I’ve had to continue to teach my daughter compassion, kindness, respect and love in a way that I know he wouldn’t have anticipated when he made that post in 2019. I’ve sacrificed so very much of myself these last two years since he came down with his temperature on Mothering Sunday 2020. I’d do it all again in a heartbeat, because that is my role as a mother. But as I sit here now, I know that I can start to give a little bit of attention back to me because of the amazing person my daughter is becoming. I can’t properly articulate just how proud of her how I am. In the same way, my late husband’s mother is proud of her son. In the same way that my mother is proud of me. I have a child who makes me beyond proud. Every single day.
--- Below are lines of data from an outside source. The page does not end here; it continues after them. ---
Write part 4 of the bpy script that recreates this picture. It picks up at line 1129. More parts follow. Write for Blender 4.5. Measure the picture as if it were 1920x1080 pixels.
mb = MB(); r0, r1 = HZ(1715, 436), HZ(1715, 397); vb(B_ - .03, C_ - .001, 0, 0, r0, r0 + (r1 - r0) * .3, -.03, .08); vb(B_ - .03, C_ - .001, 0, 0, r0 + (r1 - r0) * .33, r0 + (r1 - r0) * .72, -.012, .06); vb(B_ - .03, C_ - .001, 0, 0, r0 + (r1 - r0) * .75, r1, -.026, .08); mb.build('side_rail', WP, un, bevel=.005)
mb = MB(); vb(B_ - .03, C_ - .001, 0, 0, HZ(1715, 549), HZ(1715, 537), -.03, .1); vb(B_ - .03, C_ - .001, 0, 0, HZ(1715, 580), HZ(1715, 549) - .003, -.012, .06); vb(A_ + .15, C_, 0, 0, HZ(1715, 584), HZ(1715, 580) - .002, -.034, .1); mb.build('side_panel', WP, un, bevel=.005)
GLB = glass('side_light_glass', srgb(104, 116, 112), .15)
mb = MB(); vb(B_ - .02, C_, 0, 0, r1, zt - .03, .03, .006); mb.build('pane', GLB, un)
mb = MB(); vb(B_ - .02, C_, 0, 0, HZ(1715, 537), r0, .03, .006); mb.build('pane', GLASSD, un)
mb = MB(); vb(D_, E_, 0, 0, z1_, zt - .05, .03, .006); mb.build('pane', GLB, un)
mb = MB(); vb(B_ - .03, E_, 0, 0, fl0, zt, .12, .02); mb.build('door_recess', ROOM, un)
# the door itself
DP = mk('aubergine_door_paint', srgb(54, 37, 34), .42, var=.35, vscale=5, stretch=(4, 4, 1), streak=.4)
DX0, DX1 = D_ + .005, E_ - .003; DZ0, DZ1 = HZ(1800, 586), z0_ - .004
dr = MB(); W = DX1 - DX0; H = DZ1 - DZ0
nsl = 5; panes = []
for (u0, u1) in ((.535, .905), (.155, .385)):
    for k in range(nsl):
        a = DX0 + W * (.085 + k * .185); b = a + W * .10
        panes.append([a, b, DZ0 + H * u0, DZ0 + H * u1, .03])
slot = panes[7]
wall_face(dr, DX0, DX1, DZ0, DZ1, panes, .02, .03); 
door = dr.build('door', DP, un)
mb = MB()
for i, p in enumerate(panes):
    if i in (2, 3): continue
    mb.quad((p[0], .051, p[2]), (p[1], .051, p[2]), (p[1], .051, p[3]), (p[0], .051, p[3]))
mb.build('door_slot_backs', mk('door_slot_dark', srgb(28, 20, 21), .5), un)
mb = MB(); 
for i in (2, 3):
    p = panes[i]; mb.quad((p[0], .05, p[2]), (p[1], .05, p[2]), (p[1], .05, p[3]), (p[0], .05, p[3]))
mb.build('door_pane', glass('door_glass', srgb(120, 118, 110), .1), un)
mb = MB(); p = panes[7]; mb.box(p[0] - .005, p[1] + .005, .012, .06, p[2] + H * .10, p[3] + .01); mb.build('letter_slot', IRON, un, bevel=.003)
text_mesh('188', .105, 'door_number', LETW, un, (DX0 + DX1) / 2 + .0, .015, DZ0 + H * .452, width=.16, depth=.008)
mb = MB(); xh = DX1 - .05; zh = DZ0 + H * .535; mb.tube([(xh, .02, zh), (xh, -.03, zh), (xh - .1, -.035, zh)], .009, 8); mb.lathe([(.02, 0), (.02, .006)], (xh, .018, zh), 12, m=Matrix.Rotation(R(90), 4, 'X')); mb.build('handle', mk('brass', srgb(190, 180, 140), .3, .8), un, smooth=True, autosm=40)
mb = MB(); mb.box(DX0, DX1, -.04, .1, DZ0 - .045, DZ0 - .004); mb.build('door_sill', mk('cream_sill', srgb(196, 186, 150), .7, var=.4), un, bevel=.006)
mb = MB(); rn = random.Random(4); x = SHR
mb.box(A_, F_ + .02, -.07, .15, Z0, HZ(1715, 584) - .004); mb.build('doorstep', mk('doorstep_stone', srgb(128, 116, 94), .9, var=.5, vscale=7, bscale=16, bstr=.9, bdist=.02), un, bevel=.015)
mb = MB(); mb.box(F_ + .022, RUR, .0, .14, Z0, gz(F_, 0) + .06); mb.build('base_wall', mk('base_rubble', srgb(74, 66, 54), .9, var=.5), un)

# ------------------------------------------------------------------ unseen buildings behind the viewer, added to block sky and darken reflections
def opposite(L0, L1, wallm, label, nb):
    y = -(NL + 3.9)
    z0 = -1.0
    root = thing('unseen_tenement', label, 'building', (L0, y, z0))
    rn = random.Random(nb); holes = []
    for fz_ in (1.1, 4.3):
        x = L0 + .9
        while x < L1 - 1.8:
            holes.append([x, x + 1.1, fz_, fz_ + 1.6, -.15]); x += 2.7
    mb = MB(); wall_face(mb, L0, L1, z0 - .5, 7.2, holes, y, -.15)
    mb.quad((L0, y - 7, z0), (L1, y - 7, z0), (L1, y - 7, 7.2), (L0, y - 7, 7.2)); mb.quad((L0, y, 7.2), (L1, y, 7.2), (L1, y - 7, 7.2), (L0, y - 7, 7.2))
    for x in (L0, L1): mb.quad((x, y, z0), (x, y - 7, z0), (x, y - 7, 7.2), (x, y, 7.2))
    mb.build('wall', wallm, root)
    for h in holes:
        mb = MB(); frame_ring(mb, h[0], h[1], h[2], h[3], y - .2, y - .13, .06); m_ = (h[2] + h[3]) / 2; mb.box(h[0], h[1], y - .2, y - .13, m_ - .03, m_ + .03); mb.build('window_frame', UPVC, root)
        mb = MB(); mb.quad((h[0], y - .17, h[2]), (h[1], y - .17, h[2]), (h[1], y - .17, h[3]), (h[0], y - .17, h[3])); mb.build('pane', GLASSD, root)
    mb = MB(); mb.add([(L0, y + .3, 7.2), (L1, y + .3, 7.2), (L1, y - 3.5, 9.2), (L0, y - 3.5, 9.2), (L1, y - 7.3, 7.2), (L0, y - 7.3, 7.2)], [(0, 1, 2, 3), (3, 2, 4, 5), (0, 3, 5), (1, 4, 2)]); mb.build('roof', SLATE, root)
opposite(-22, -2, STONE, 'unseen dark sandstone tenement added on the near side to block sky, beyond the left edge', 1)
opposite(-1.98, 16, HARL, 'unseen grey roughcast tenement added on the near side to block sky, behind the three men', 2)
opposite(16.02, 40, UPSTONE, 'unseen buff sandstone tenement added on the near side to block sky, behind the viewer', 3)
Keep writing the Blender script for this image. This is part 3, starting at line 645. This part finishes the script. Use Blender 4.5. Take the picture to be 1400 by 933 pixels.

I know that she won’t let the death of her father beat her. When I watched the Martin Lewis interview and how he credited some of his success to the loss of his mother, I envisage in years to come hearing my daughter say something similar. She tries every single day to better herself. She has the steely determination of her father. She shows so much dedication to music, drama and theatrics, I’d put money on me one day watching her on a West End or Broadway stage. And whatever her future brings, I know that when I watch her achieve, I won’t feel the heartbreak anymore that her childhood ended so young. I’ll just feel enormous pride that the experience and hurt didn’t define her. That she used her experience to help her become the person she wanted to be. And as her mother, I won’t be able to ask for anything more.